-- Start of Material --

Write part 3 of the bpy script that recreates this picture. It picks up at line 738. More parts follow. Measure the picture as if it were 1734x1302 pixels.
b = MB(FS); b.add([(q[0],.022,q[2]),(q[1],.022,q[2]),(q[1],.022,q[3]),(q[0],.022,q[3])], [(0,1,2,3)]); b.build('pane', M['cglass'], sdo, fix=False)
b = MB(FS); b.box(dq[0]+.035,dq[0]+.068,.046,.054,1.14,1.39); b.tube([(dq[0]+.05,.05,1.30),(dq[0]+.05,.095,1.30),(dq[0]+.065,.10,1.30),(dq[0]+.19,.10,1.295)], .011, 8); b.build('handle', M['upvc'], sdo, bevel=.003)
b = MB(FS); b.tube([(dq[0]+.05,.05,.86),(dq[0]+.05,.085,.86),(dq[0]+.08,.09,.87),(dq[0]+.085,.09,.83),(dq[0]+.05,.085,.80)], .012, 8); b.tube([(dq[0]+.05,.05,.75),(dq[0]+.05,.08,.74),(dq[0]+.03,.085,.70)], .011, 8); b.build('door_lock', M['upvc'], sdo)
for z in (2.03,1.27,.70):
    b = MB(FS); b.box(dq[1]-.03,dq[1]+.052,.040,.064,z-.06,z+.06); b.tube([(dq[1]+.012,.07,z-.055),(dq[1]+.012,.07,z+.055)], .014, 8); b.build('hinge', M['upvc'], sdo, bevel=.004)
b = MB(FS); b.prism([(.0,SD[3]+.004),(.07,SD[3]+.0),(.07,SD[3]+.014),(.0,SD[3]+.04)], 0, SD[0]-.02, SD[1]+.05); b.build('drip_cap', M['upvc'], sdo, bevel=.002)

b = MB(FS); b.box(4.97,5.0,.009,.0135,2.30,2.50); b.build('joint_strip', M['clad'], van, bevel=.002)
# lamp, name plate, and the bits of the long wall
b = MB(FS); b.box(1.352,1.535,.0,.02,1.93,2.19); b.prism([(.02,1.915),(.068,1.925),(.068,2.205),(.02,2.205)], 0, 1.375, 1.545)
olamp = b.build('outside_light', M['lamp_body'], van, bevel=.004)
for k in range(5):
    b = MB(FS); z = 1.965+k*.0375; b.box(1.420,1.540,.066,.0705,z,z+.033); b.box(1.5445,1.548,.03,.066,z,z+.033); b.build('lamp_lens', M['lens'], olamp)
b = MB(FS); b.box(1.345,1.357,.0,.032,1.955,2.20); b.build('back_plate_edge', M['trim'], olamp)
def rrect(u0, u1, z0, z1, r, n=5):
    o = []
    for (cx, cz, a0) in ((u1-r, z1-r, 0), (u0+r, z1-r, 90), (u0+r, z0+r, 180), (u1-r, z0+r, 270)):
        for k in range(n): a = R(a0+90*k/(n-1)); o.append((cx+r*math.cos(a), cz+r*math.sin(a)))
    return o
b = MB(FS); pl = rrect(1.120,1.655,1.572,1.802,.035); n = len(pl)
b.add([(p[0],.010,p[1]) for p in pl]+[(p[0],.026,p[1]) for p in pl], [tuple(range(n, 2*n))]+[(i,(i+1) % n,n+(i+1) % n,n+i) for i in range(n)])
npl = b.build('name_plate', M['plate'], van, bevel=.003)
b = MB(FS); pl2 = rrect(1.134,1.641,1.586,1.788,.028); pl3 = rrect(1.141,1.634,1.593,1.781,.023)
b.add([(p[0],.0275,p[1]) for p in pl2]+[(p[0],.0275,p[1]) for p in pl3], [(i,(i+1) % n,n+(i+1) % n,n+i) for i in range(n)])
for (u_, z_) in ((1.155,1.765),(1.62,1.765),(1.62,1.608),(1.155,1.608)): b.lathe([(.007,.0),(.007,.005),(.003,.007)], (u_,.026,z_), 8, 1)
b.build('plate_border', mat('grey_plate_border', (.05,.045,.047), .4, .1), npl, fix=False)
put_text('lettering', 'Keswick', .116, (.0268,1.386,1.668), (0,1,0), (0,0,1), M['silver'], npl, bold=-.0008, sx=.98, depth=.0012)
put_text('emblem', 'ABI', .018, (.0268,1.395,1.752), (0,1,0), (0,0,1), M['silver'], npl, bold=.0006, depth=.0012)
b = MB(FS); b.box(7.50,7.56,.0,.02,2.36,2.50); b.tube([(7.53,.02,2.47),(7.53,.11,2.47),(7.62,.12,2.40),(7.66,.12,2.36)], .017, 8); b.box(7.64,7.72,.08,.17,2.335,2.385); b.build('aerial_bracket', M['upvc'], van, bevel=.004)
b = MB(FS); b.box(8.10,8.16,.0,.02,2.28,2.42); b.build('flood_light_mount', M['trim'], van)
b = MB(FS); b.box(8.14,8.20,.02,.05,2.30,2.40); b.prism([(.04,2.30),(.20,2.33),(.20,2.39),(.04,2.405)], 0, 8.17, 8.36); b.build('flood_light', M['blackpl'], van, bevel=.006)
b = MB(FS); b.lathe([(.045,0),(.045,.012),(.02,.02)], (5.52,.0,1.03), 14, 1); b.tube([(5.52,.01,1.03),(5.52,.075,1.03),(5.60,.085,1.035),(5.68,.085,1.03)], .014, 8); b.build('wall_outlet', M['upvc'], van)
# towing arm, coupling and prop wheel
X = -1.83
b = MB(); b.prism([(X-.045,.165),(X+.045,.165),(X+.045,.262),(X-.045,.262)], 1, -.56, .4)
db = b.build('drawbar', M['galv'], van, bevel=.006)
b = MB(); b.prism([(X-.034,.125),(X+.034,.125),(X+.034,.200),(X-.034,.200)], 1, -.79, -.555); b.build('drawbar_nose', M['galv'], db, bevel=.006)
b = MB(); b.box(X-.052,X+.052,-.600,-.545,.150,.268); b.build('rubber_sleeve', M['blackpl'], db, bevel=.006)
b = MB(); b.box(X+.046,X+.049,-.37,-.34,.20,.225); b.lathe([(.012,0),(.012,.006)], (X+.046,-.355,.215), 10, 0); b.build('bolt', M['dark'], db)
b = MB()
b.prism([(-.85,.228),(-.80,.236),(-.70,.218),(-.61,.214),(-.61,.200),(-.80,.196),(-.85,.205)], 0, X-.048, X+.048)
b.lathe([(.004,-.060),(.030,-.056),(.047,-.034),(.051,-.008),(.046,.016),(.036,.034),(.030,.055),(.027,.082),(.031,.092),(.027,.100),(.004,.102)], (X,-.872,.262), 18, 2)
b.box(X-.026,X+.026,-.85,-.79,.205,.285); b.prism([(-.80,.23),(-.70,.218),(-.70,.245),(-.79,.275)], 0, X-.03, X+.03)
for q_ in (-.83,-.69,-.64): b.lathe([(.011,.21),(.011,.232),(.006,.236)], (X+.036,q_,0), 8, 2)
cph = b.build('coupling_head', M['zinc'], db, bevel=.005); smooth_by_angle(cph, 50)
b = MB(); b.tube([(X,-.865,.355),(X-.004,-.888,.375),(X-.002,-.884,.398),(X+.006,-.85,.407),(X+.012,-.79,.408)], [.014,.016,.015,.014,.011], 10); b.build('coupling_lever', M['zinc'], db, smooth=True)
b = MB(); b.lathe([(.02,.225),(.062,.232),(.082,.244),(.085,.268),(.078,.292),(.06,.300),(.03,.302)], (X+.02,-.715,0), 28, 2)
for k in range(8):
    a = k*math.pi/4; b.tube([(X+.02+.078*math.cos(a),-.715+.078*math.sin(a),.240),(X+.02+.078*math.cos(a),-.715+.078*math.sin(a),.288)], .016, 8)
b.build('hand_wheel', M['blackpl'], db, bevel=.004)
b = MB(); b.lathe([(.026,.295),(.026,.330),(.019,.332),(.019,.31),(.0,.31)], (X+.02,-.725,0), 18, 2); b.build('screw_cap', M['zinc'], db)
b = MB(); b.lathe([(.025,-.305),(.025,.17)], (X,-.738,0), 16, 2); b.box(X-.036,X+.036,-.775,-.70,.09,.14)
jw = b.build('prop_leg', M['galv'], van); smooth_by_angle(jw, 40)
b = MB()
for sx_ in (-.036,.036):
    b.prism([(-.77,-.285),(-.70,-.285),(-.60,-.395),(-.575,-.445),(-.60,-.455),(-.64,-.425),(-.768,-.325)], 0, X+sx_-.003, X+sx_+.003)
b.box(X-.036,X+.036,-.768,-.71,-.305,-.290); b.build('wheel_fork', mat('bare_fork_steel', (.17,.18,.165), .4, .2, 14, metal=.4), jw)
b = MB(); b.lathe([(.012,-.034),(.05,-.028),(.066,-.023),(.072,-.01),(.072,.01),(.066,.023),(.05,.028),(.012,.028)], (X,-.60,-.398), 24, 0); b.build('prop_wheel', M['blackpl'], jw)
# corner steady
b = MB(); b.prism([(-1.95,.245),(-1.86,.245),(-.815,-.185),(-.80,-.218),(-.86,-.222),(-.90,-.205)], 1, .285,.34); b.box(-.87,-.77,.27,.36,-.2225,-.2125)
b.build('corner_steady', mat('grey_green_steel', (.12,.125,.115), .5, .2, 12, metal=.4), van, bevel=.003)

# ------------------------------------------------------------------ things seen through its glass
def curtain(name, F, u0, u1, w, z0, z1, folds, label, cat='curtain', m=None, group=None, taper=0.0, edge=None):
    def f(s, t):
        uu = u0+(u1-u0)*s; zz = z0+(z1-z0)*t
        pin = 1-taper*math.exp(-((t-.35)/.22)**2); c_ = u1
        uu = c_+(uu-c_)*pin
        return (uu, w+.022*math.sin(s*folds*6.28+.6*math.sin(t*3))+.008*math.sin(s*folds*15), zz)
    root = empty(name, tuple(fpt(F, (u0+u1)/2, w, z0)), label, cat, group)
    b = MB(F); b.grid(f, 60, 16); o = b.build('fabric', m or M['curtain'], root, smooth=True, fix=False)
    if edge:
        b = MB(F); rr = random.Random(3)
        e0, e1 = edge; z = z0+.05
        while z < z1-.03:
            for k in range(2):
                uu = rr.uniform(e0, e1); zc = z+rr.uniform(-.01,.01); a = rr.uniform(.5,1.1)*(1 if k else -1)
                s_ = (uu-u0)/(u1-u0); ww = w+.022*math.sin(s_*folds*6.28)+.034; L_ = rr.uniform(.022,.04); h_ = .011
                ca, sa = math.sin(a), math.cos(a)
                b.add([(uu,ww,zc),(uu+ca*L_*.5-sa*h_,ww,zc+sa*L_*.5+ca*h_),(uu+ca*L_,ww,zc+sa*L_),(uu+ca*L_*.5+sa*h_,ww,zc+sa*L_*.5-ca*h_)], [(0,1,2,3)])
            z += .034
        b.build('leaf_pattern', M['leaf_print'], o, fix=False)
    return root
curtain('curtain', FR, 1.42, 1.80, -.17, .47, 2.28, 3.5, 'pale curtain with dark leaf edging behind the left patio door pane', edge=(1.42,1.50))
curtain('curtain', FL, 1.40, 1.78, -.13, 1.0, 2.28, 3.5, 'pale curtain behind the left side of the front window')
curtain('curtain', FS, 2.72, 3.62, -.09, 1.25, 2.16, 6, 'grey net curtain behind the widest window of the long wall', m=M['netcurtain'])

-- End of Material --

The exercise
Reproduce verbatim only this range: the first line of the material through the line that contains "M['upvc'], sdo, bevel=.002)", inclusive.

Written solution
Write part 3 of the bpy script that recreates this picture. It picks up at line 738. More parts follow. Measure the picture as if it were 1734x1302 pixels.
b = MB(FS); b.add([(q[0],.022,q[2]),(q[1],.022,q[2]),(q[1],.022,q[3]),(q[0],.022,q[3])], [(0,1,2,3)]); b.build('pane', M['cglass'], sdo, fix=False)
b = MB(FS); b.box(dq[0]+.035,dq[0]+.068,.046,.054,1.14,1.39); b.tube([(dq[0]+.05,.05,1.30),(dq[0]+.05,.095,1.30),(dq[0]+.065,.10,1.30),(dq[0]+.19,.10,1.295)], .011, 8); b.build('handle', M['upvc'], sdo, bevel=.003)
b = MB(FS); b.tube([(dq[0]+.05,.05,.86),(dq[0]+.05,.085,.86),(dq[0]+.08,.09,.87),(dq[0]+.085,.09,.83),(dq[0]+.05,.085,.80)], .012, 8); b.tube([(dq[0]+.05,.05,.75),(dq[0]+.05,.08,.74),(dq[0]+.03,.085,.70)], .011, 8); b.build('door_lock', M['upvc'], sdo)
for z in (2.03,1.27,.70):
    b = MB(FS); b.box(dq[1]-.03,dq[1]+.052,.040,.064,z-.06,z+.06); b.tube([(dq[1]+.012,.07,z-.055),(dq[1]+.012,.07,z+.055)], .014, 8); b.build('hinge', M['upvc'], sdo, bevel=.004)
b = MB(FS); b.prism([(.0,SD[3]+.004),(.07,SD[3]+.0),(.07,SD[3]+.014),(.0,SD[3]+.04)], 0, SD[0]-.02, SD[1]+.05); b.build('drip_cap', M['upvc'], sdo, bevel=.002)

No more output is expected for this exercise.